Editing Modernism in Canada


June 11, 2010

Standardisation & its (dis)contents

At lunch today a few of us met to talk with Meagan about strategies for standardising our projects, including personographies and placeographies, so as to make our various editions as interoperable as possible and to avoid duplicating each others’ labour. By happy chance we were joined by Susan Brown, who mentioned that CWRC is also working towards a standardised personography template which it might make sense for us to use too, given that EMiC will be one of the projects swimming around in the CWRC ‘fishtank’ (or whatever the term was that Susan used in her keynote).

One outcome of doing this is that our EMiC editions and authors could then be more easily connected by researchers to literatures outside Canada – eg. through the NINES project – which would be brilliant in terms of bringing them to the attention of wider modernist studies.

Meagan and Martin are, unsurprisingly, way ahead of TEI newbies such as me to whom this standardisation issue has only just occurred, and they are already working on it, in the form of a wiki. But, as Meagan said, they would like to hear from us, the user community, about what we would like to see included. Some things will be obvious, like birth and death dates, but might we also want to spend time, for example, encoding all the places where someone lived at all the different points in their life? That particular example seems to me simultaneously extremely useful, and also incredibly time-consuming. It also seems important to encode people’s roles – poet, editor, collaborator, literary critic, anthologist etc – but we need to have discussions about what that list looks like, and how we define each of the terms. Then there are the terms used to describe the relationships between people. What does it mean that two people were ‘collaborators’, for instance? (New Provinces has six people’s names on the cover but the archive makes it very clear that two of them had much more editorial sway than the others.) And how granular do we want to get with our descriptions?

As for placeographies: as I’ve already said on the #emic twitterfeed, one very easy way to standardise these is to ensure we all use the same gazetteer for determining the latitude and longitude of a place when we put in our <geo> codes.
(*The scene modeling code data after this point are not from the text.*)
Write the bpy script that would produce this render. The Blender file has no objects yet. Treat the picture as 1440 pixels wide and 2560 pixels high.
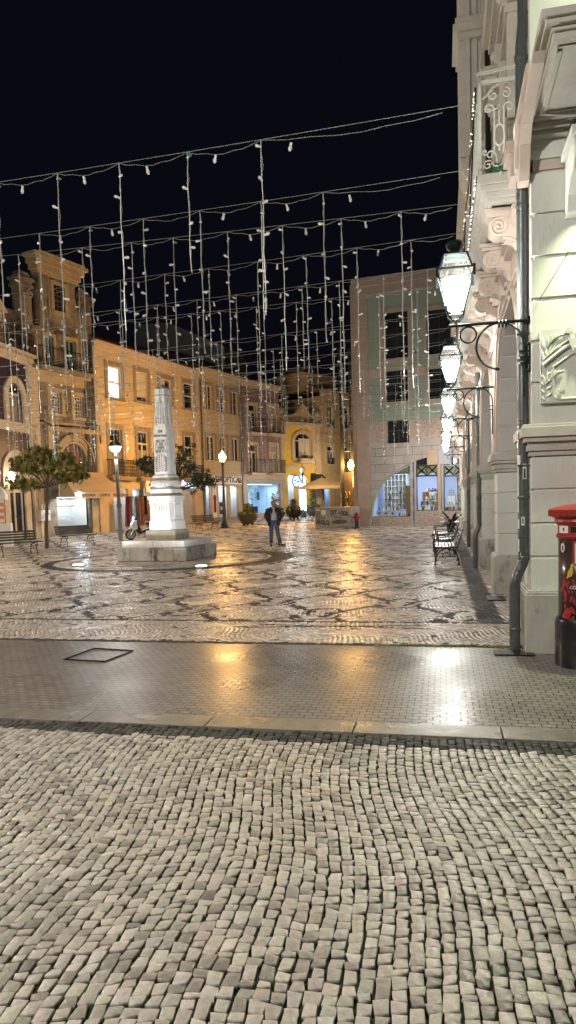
import bpy, bmesh, math, random
import numpy as np
from mathutils import Vector, Matrix
R=random.Random(7); NR=np.random.RandomState(11)
PI=math.pi
sc=bpy.context.scene
COL=sc.collection
FPX=1775.0; PPX=720.0; PPY=1380.0
CAMZ=1.65; PITCH=math.atan((PPY-1255.0)/FPX); ROLL=0.028
_cp,_sp=math.cos(PITCH),math.sin(PITCH)
_F=np.array((0,_cp,-_sp)); _U0=np.array((0,_sp,_cp)); _R0=np.array((1.0,0,0))
_cr,_sr=math.cos(ROLL),math.sin(ROLL)
_R=_cr*_R0-_sr*_U0; _U=_cr*_U0+_sr*_R0
def gz(y):
    return 0.0 if y<30 else (min(y,75)-30)*0.014
def ray(px,py):
    return _F+_R*((px-PPX)/FPX)+_U*((PPY-py)/FPX)
def G(px,py):
    d=ray(px,py); z=0.0
    for _ in range(30):
        t=(z-CAMZ)/d[2]; z=0.5*z+0.5*gz(t*d[1])
    return (t*d[0],t*d[1],z)
def at(px,py,Y):
    d=ray(px,py); t=Y/d[1]
    return (t*d[0],Y,CAMZ+t*d[2])
def proj(p):
    q=np.array(p,float)-np.array((0,0,CAMZ)); w=q@_F
    return (PPX+FPX*(q@_R)/w, PPY-FPX*(q@_U)/w)
# ------------------------------------------------------------ materials
def _nt(name):
    m=bpy.data.materials.new(name); m.use_nodes=True
    nt=m.node_tree; b=nt.nodes['Principled BSDF']
    return m,nt,b
def N(nt,t,**kw):
    n=nt.nodes.new(t)
    for k,v in kw.items():
        if k in n.inputs: n.inputs[k].default_value=v
        else: setattr(n,k,v)
    return n
def mat(name,c,rough=.6,c2=None,ns=3.0,bump=0.0,bs=20.0,metal=0.0,c3=None,s3=.6,t3=.55,spec=.5,
        brick=None,mortar=None,rv=0.0,stretch=None,coat=0.0,trans=0.0,detail=4.0,bsize=(.4,.2),boff=.5,msize=.012,bvar=.0,emit=None,es=0):
    """c,c2 mixed by noise; c3 = stain colour of its own ragged shape; brick = coursing pattern in the surface"""
    m,nt,b=_nt(name); L=nt.links
    tc=N(nt,'ShaderNodeTexCoord'); src=tc.outputs['Object']
    if stretch:
        mp=N(nt,'ShaderNodeMapping'); mp.inputs['Scale'].default_value=stretch; L.new(src,mp.inputs[0]); src=mp.outputs[0]
    col=None
    if c2 is None: c2=tuple(x*.8 for x in c)
    n1=N(nt,'ShaderNodeTexNoise'); n1.inputs['Scale'].default_value=ns; n1.inputs['Detail'].default_value=detail; n1.inputs['Roughness'].default_value=.62
    L.new(src,n1.inputs['Vector'])
    mr=N(nt,'ShaderNodeMapRange'); mr.inputs[1].default_value=.35; mr.inputs[2].default_value=.65
    L.new(n1.outputs[0],mr.inputs[0])
    mx=N(nt,'ShaderNodeMix',data_type='RGBA'); mx.inputs['A'].default_value=(*c,1); mx.inputs['B'].default_value=(*c2,1)
    L.new(mr.outputs[0],mx.inputs['Factor']); col=mx.outputs['Result']
    if c3:
        n3=N(nt,'ShaderNodeTexNoise'); n3.inputs['Scale'].default_value=s3; n3.inputs['Detail'].default_value=7; n3.inputs['Roughness'].default_value=.7
        L.new(src,n3.inputs['Vector'])
        r3=N(nt,'ShaderNodeMapRange'); r3.inputs[1].default_value=t3; r3.inputs[2].default_value=t3+.12
        L.new(n3.outputs[0],r3.inputs[0])
        m3=N(nt,'ShaderNodeMix',data_type='RGBA'); L.new(r3.outputs[0],m3.inputs['Factor']); L.new(col,m3.inputs['A']); m3.inputs['B'].default_value=(*c3,1); col=m3.outputs['Result']
    bh=None
    if brick:
        cx=N(nt,'ShaderNodeSeparateXYZ'); L.new(tc.outputs['Object'],cx.inputs[0])
        cb=N(nt,'ShaderNodeCombineXYZ')
        if brick=='xz': L.new(cx.outputs[0],cb.inputs[0]); L.new(cx.outputs[2],cb.inputs[1])
        elif brick=='yz': L.new(cx.outputs[1],cb.inputs[0]); L.new(cx.outputs[2],cb.inputs[1])
        else: L.new(cx.outputs[0],cb.inputs[0]); L.new(cx.outputs[1],cb.inputs[1])
        br=N(nt,'ShaderNodeTexBrick'); br.inputs['Scale'].default_value=1; br.inputs['Brick Width'].default_value=bsize[0]; br.inputs['Row Height'].default_value=bsize[1]
        br.inputs['Mortar Size'].default_value=msize; br.inputs['Mortar Smooth'].default_value=.3; br.offset=boff
        br.inputs['Color1'].default_value=(1,1,1,1); v=1-bvar; br.inputs['Color2'].default_value=(v,v,v,1); mo=mortar or (.3,.3,.3); br.inputs['Mortar'].default_value=(*mo,1)
        L.new(cb.outputs[0],br.inputs['Vector'])
        mm=N(nt,'ShaderNodeMix',data_type='RGBA',blend_type='MULTIPLY'); mm.inputs['Factor'].default_value=1
        L.new(col,mm.inputs['A']); L.new(br.outputs['Color'],mm.inputs['B']); col=mm.outputs['Result']; bh=br.outputs['Fac']
    L.new(col,b.inputs['Base Color'])
    b.inputs['Roughness'].default_value=rough; b.inputs['Metallic'].default_value=metal; b.inputs['Specular IOR Level'].default_value=spec
    b.inputs['Coat Weight'].default_value=coat
    if rv:
        rr=N(nt,'ShaderNodeMapRange'); rr.inputs[3].default_value=max(.03,rough-rv); rr.inputs[4].default_value=min(1,rough+rv)
        nn=N(nt,'ShaderNodeTexNoise'); nn.inputs['Scale'].default_value=ns*.37; L.new(src,nn.inputs['Vector']); L.new(nn.outputs[0],rr.inputs[0]); rr.inputs[1].default_value=.35; rr.inputs[2].default_value=.65
        L.new(rr.outputs[0],b.inputs['Roughness'])
    if bump or bh:
        bp=N(nt,'ShaderNodeBump'); bp.inputs['Strength'].default_value=1; bp.inputs['Distance'].default_value=max(bump,.004) if brick!='xy' else bump
        nb=N(nt,'ShaderNodeTexNoise'); nb.inputs['Scale'].default_value=bs; nb.inputs['Detail'].default_value=5; L.new(src,nb.inputs['Vector'])
        if bh:
            sb=N(nt,'ShaderNodeMath',operation='MULTIPLY_ADD'); L.new(bh,sb.inputs[0]); sb.inputs[1].default_value=-1.2; L.new(nb.outputs[0],sb.inputs[2]); L.new(sb.outputs[0],bp.inputs['Height'])
        else: L.new(nb.outputs[0],bp.inputs['Height'])
        L.new(bp.outputs[0],b.inputs['Normal'])
    if emit: b.inputs['Emission Color'].default_value=(*emit,1); b.inputs['Emission Strength'].default_value=es
    return m
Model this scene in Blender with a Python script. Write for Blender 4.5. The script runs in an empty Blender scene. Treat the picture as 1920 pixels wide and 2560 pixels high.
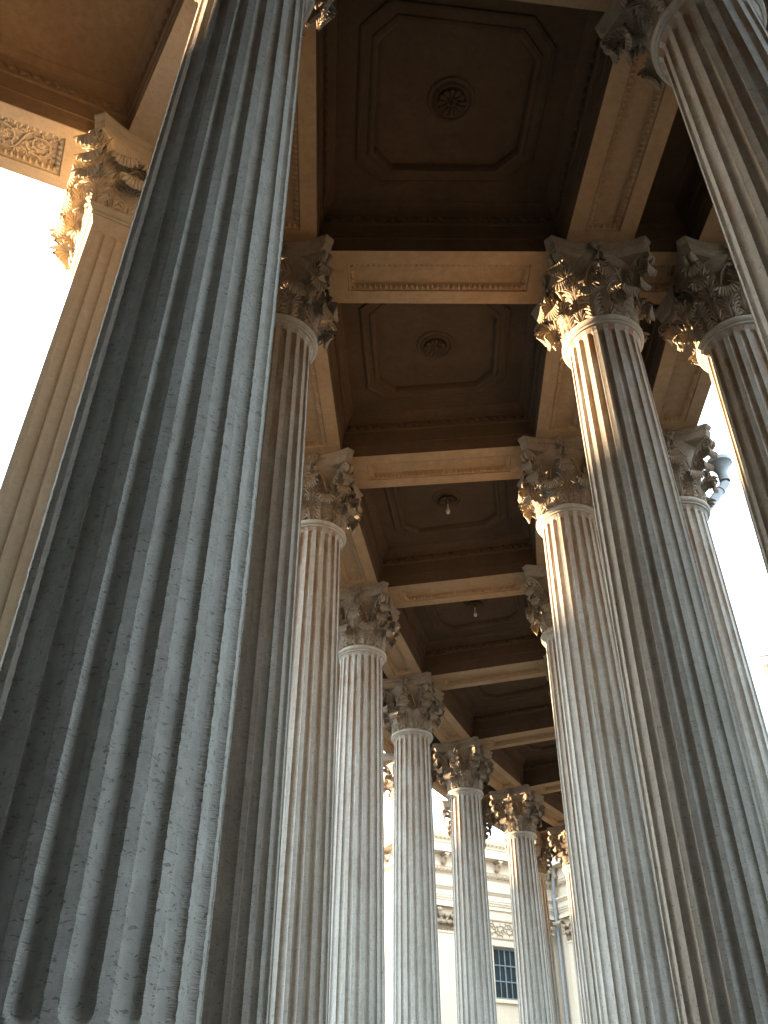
import bpy, bmesh, math, random
from mathutils import Vector, Matrix
R = math.radians
sc = bpy.context.scene
random.seed(7)

# ------------------------------------------------------------------ camera
EYE = 1.5
cam_d = bpy.data.cameras.new('camera'); cam = bpy.data.objects.new('camera', cam_d)
sc.collection.objects.link(cam); sc.camera = cam
cam.location = (0, 0, EYE)
cam.rotation_mode = 'QUATERNION'
_roll = -0.0024
cam.rotation_quaternion = (Matrix.Rotation(math.pi/2 + 0.6434, 4, 'X') @ Matrix.Rotation(-_roll, 4, 'Z')).to_quaternion()
cam_d.sensor_fit = 'HORIZONTAL'; cam_d.sensor_width = 36.0; cam_d.lens = 41.512
cam_d.clip_start = 0.05; cam_d.clip_end = 5000

# ------------------------------------------------------------------ light
SUN_EL = 4.8
SUN_DIR = Vector((-0.933, 0.36, 0)).normalized()
sun_az = math.atan2(SUN_DIR.x, SUN_DIR.y)          # clockwise from +Y
w = bpy.data.worlds.new('World'); sc.world = w; w.use_nodes = True
nt = w.node_tree; nt.nodes.clear()
out = nt.nodes.new('ShaderNodeOutputWorld'); bg = nt.nodes.new('ShaderNodeBackground')
sky = nt.nodes.new('ShaderNodeTexSky'); sky.sky_type = 'NISHITA'; sky.sun_disc = False
sky.sun_elevation = R(SUN_EL); sky.sun_rotation = sun_az
sky.air_density = 1.0; sky.dust_density = 2.5; sky.ozone_density = 1.0
tc = nt.nodes.new('ShaderNodeTexCoord'); mp = nt.nodes.new('ShaderNodeMapping')
mp.inputs['Scale'].default_value = (1.2, 1.2, 3.0)
nz = nt.nodes.new('ShaderNodeTexNoise'); nz.inputs['Scale'].default_value = 1.6; nz.inputs['Detail'].default_value = 6
rp = nt.nodes.new('ShaderNodeValToRGB')
rp.color_ramp.elements[0].position = 0.30; rp.color_ramp.elements[0].color = (0.25, 0.25, 0.25, 1)
rp.color_ramp.elements[1].position = 0.62; rp.color_ramp.elements[1].color = (0.80, 0.80, 0.80, 1)
mx = nt.nodes.new('ShaderNodeMixRGB'); mx.inputs['Color2'].default_value = (8.0, 10.3, 12.8, 1)   # thin bright cloud veil
L_ = nt.links.new
L_(tc.outputs['Generated'], mp.inputs['Vector']); L_(mp.outputs['Vector'], nz.inputs['Vector'])
L_(nz.outputs['Fac'], rp.inputs['Fac']); L_(rp.outputs['Color'], mx.inputs['Fac'])
L_(sky.outputs['Color'], mx.inputs['Color1'])
# the cloud veil is brighter towards the low sun and duller in the opposite half of the sky
dp = nt.nodes.new('ShaderNodeVectorMath'); dp.operation = 'DOT_PRODUCT'; dp.inputs[1].default_value = (-0.933, 0.36, 0.0)
mr = nt.nodes.new('ShaderNodeMapRange'); mr.inputs[1].default_value = -1.0; mr.inputs[2].default_value = 0.9; mr.inputs[3].default_value = 0.97; mr.inputs[4].default_value = 1.05
sc_v = nt.nodes.new('ShaderNodeVectorMath'); sc_v.operation = 'SCALE'
L_(tc.outputs['Generated'], dp.inputs[0]); L_(dp.outputs['Value'], mr.inputs[0]); L_(mx.outputs['Color'], sc_v.inputs[0]); L_(mr.outputs[0], sc_v.inputs['Scale'])
L_(sc_v.outputs['Vector'], bg.inputs['Color'])
L_(bg.outputs['Background'], out.inputs['Surface'])
bg.inputs['Strength'].default_value = 0.095
sd = bpy.data.lights.new('sun', 'SUN'); sun = bpy.data.objects.new('sun', sd); sc.collection.objects.link(sun)
sd.energy = 4.0; sd.angle = R(0.5); sd.color = (1.0, 0.76, 0.50)
sdir = Vector((SUN_DIR.x*math.cos(R(SUN_EL)), SUN_DIR.y*math.cos(R(SUN_EL)), math.sin(R(SUN_EL))))
sun.rotation_euler = sdir.to_track_quat('Z', 'Y').to_euler(); sun.location = sdir*60
sc.view_settings.view_transform = 'Standard'; sc.view_settings.look = 'None'
sc.view_settings.exposure = 3.4; sc.view_settings.gamma = 1.0; sc.view_settings.use_curve_mapping = False
sc.render.engine = 'CYCLES'
sc.cycles.max_bounces = 8; sc.cycles.diffuse_bounces = 2; sc.cycles.glossy_bounces = 2

# ------------------------------------------------------------------ helpers
COL = sc.collection
def z(v): return v + EYE          # fitted heights are measured from the eye

class MB:
    def __init__(s): s.v = []; s.f = []; s.m = []
    def add(s, vs, fs, mi=0):
        b = len(s.v); s.v += [tuple(q) for q in vs]
        for f in fs: s.f.append(tuple(b+i for i in f)); s.m.append(mi)
    def grid(s, rows, closed=False, mi=0):
        n = len(rows[0]); b = len(s.v)
        for r in rows: s.v += [tuple(q) for q in r]
        for j in range(len(rows)-1):
            for i in range(n if closed else n-1):
                a = b+j*n+i; c = b+j*n+(i+1) % n
                s.f.append((a, c, c+n, a+n)); s.m.append(mi)
    def box(s, c, d, rot=0, mi=0):
        cx, cy, cz = c; dx, dy, dz = d[0]/2, d[1]/2, d[2]/2
        co, si = math.cos(rot), math.sin(rot); vs = []
        for k in (-1, 1):
            for a, b_ in ((-1, -1), (1, -1), (1, 1), (-1, 1)):
                X, Y = a*dx, b_*dy; vs.append((cx+X*co-Y*si, cy+X*si+Y*co, cz+k*dz))
        s.add(vs, [(3, 2, 1, 0), (4, 5, 6, 7), (0, 1, 5, 4), (1, 2, 6, 5), (2, 3, 7, 6), (3, 0, 4, 7)], mi)
    def prism(s, poly, z0, z1, mi=0):
        n = len(poly)
        vs = [(q[0], q[1], z0) for q in poly]+[(q[0], q[1], z1) for q in poly]
        s.add(vs, [tuple(range(n-1, -1, -1)), tuple(range(n, 2*n))]+[(i, (i+1) % n, n+(i+1) % n, n+i) for i in range(n)], mi)
    def lathe(s, prof, seg=48, c=(0, 0), mi=0):
        rows = [[(c[0]+r*math.cos(2*math.pi*i/seg), c[1]+r*math.sin(2*math.pi*i/seg), zz) for i in range(seg)] for r, zz in prof]
        s.grid(rows, True, mi)
    def tube(s, pts, rads, seg=8, mi=0, flat=1.0, side=None):
        rows = []
        for i, q in enumerate(pts):
            q = Vector(q); a = Vector(pts[max(i-1, 0)]); b = Vector(pts[min(i+1, len(pts)-1)])
            t = (b-a).normalized()
            sd_ = Vector(side) if side else (t.cross(Vector((0, 0, 1))) if abs(t.z) < .95 else Vector((1, 0, 0)))
            sd_ = (sd_-t*sd_.dot(t)).normalized(); n = t.cross(sd_)
            r = rads[i] if isinstance(rads, (list, tuple)) else rads
            rows.append([q+sd_*math.cos(2*math.pi*k/seg)*r*flat+n*math.sin(2*math.pi*k/seg)*r for k in range(seg)])
        s.grid(rows, True, mi)
        s.add(rows[0], [tuple(range(seg-1, -1, -1))], mi); s.add(rows[-1], [tuple(range(seg))], mi)
    def merge(s, o, M=None):
        b = len(s.v); s.v += [tuple(M @ Vector(q)) for q in o.v] if M else o.v
        s.f += [tuple(b+i for i in f) for f in o.f]; s.m += o.m
    def mesh(s, name, mats, smooth=False, weld=False, angle=None):
        me = bpy.data.meshes.new(name); me.from_pydata(s.v, [], s.f)
        for m in (mats if isinstance(mats, list) else [mats]): me.materials.append(m)
        if any(s.m): me.polygons.foreach_set('material_index', s.m)
        if weld or angle is not None or True:
            bm = bmesh.new(); bm.from_mesh(me)
            if weld: bmesh.ops.remove_doubles(bm, verts=bm.verts, dist=1e-5)
            bmesh.ops.recalc_face_normals(bm, faces=bm.faces)
            if angle is not None:
                for e in bm.edges:
                    if len(e.link_faces) == 2: e.smooth = e.calc_face_angle(0) < angle
            bm.to_mesh(me); bm.free()
        if smooth: me.polygons.foreach_set('use_smooth', [True]*len(me.polygons))
        me.update(); return me

def obj(name, me, parent=None, loc=(0, 0, 0), rz=0.0):
    o = bpy.data.objects.new(name, me); COL.objects.link(o); o.location = loc; o.rotation_euler = (0, 0, rz)
    if parent: o.parent = parent
    return o
def tag(o, label, cat, group=None):
    o['label'] = label; o['category'] = cat
    if group: o['group'] = group
    o['kind'] = 'thing'
    return o
def struct(o): o['kind'] = 'structure'; return o
def copy_tree(o, parent=None):
    c = o.copy(); COL.objects.link(c)
    if parent: c.parent = parent
    for ch in list(o.children): copy_tree(ch, c)
    return c
def smooth_(e0, e1, x):
    t = min(1, max(0, (x-e0)/(e1-e0))); return t*t*(3-2*t)

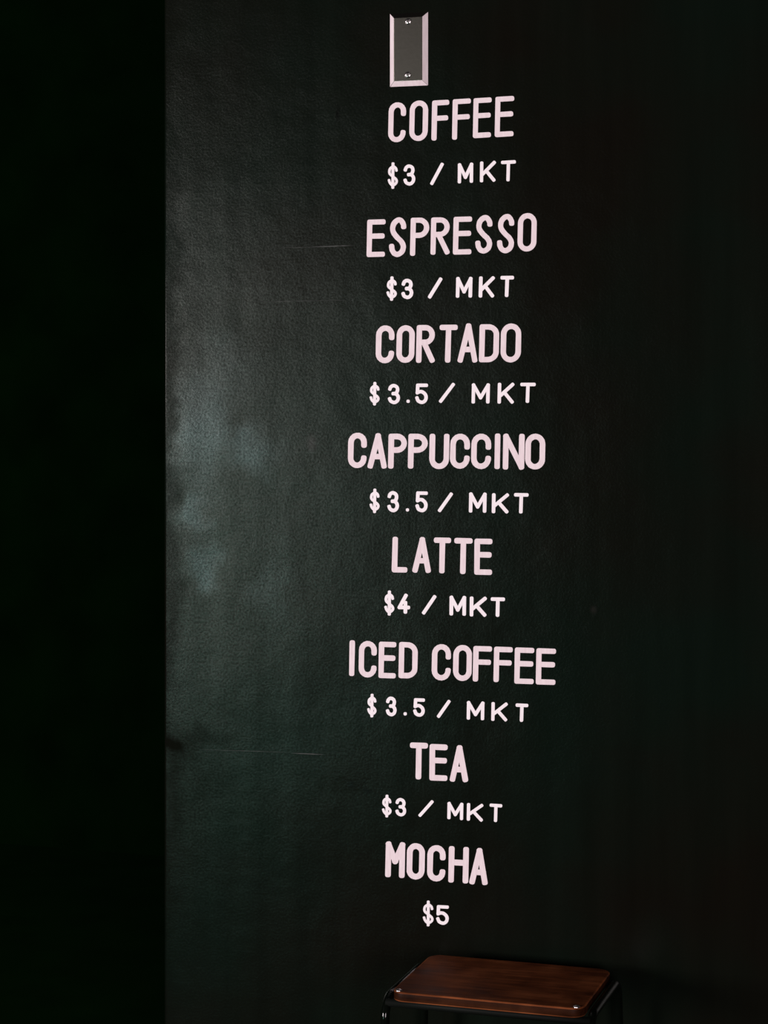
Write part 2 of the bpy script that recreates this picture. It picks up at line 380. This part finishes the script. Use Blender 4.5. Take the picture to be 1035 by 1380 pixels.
def stroke_outline(pts, hw, closed):
    """left and right edge points of a brush stroke with blunt rounded ends (pixel units)"""
    P = [Vector(p) for p in pts]
    Q = [P[0]]
    for p in P[1:]:
        if (p - Q[-1]).length > .05: Q.append(p)
    if closed and (Q[0] - Q[-1]).length < .3: Q.pop()
    n = len(Q); L = []; Rr = []
    if n == 1: Q.append(Q[0] + Vector((0, .1))); n = 2
    for i in range(n):
        a = Q[i - 1] if (i > 0 or closed) else Q[i]; c = Q[(i + 1) % n] if (i < n - 1 or closed) else Q[i]
        d1 = (Q[i] - a); d2 = (c - Q[i])
        if d1.length < 1e-6: d1 = d2
        if d2.length < 1e-6: d2 = d1
        d1.normalize(); d2.normalize(); t = (d1 + d2).normalized(); nrm = Vector((-t.y, t.x))
        k = 1 / max(.6, nrm.dot(Vector((-d1.y, d1.x))))
        h = hw * (1 + random.uniform(-.035, .035))
        L.append(Q[i] + nrm * h * k); Rr.append(Q[i] - nrm * h * k)
    def cap(p, t, h, e=2.7):
        nrm = Vector((-t.y, t.x)); out = []
        for j in range(1, 10):
            th = math.pi / 2 - math.pi * j / 10; cs, sn = math.cos(th), math.sin(th)
            out.append(p + t * h * .98 * abs(cs) ** (2 / e) + nrm * h * math.copysign(abs(sn) ** (2 / e), sn))
        return out
    if closed: return Q, L, Rr, None, None
    t1 = (Q[-1] - Q[-2]).normalized(); t0 = (Q[0] - Q[1]).normalized()
    return Q, L, Rr, cap(Q[-1], t1, hw), cap(Q[0], t0, hw)

def add_stroke(bm, pts, hw, closed, depth, org, lift):
    Q, L, Rr, c1, c0 = stroke_outline(pts, hw, closed)
    def V(p, y): q = on_wall(p.x, p.y); return bm.verts.new((q.x - org.x, y, q.z - org.z))
    yb, yt = 0.00005, -lift
    n = len(L)
    lt = [V(p, yt) for p in L]; rt = [V(p, yt) for p in Rr]; lb = [V(p, yb) for p in L]; rb = [V(p, yb) for p in Rr]
    m = n if closed else n - 1
    for i in range(m):
        j = (i + 1) % n
        bm.faces.new((lt[i], lt[j], rt[j], rt[i])); bm.faces.new((lt[i], lb[i], lb[j], lt[j])); bm.faces.new((rt[i], rt[j], rb[j], rb[i]))
    if not closed:
        for (a, b_, ab, bb, cp) in ((lt[-1], rt[-1], lb[-1], rb[-1], c1), (rt[0], lt[0], rb[0], lb[0], c0)):
            top = [a] + [V(p, yt) for p in cp] + [b_]; bot = [ab] + [V(p, yb) for p in cp] + [bb]
            bm.faces.new(top)
            for i in range(len(top) - 1): bm.faces.new((top[i], top[i + 1], bot[i + 1], bot[i]))

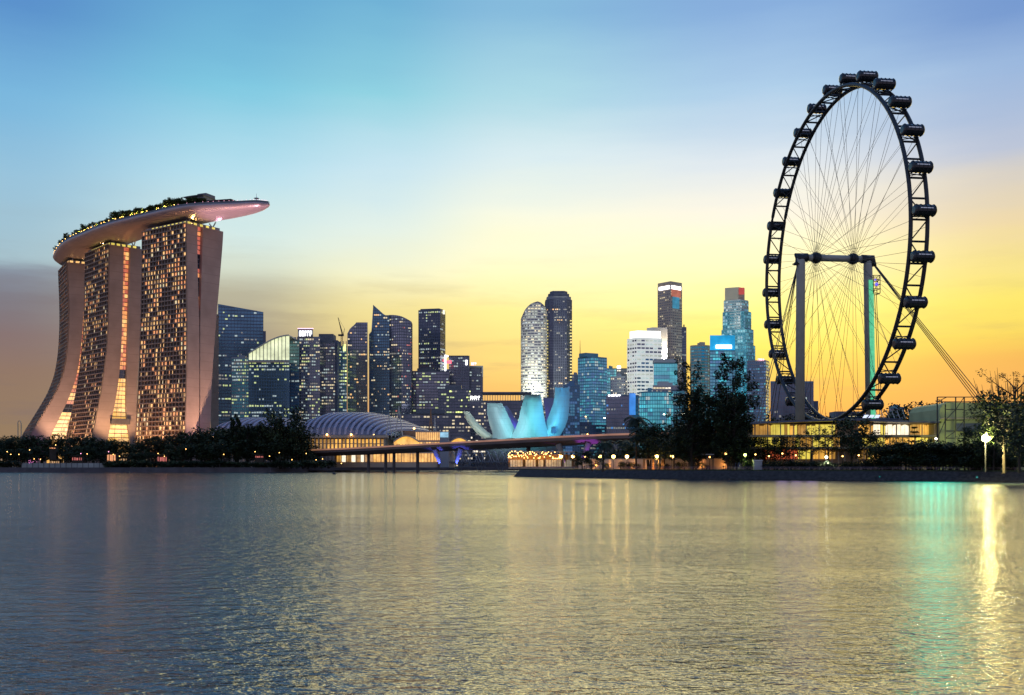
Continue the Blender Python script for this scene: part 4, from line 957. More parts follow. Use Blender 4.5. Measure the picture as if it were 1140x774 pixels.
b = MB(); b.box(GX(614, D-16), GX(619, D-16), D-13, D-3, ZY(483, D), ZY(476.5, D)); b.build('porthole', M['glass_blue'], mu)
for px, yy, en, cc, lbl in ((556, 475, 110000, (.5, .92, 1), 'pale cyan floodlight below the second petal'), (590, 470, 135000, (.16, .9, 1), 'cyan floodlight below the tallest middle petal'), (624, 462, 150000, (.04, .5, 1), 'blue floodlight below the right petal')):
    p = P(px, 492, D-62); aim = P(px+2, yy, D-8); floodlight((p[0], p[1], 19), aim, en, cc, lbl, 60, 'lamp_cyan', 1.0)
p = P(520, 490, D-40); floodlight((p[0], p[1], 19), P(528, 474, D), 45000, (.95, 1, .85), 'pale floodlight below the slender left petal', 50, 'lamp_white', .8)
for px, lbl in ((571, 'violet lamp inside the museum bowl between the two front petals'), (606.5, 'violet lamp inside the museum bowl beside the right petal')):
    p = P(px, 484, D+10); floodlight((p[0], p[1], p[2]), P(px, 466, D+22), 24000, (.12, .12, 1), lbl, 120, 'lamp_blue', .6)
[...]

I suggest this one at The Atlas of Canada. Once you have the latitude and longitude, there are plenty of sites that will convert them to decimals for you (one example is here).

As Paul pointed out, it’s worth making the most of times when we meet face-to-face, because as we go along, our projects will change and our analytical interests will be clarified, and the things we need to encode will only make themselves clear gradually. So let’s take advantage of the summer institues and conferences to talk about the changing needs of our projects, and our evolving research questions, because it’s often quicker to have these conversations in person.

Perhaps others who were around the table could chime in with things I’ve forgotten or misrepresented. And for everyone: what are your wish lists of things that you’d like to see included in our -ographies?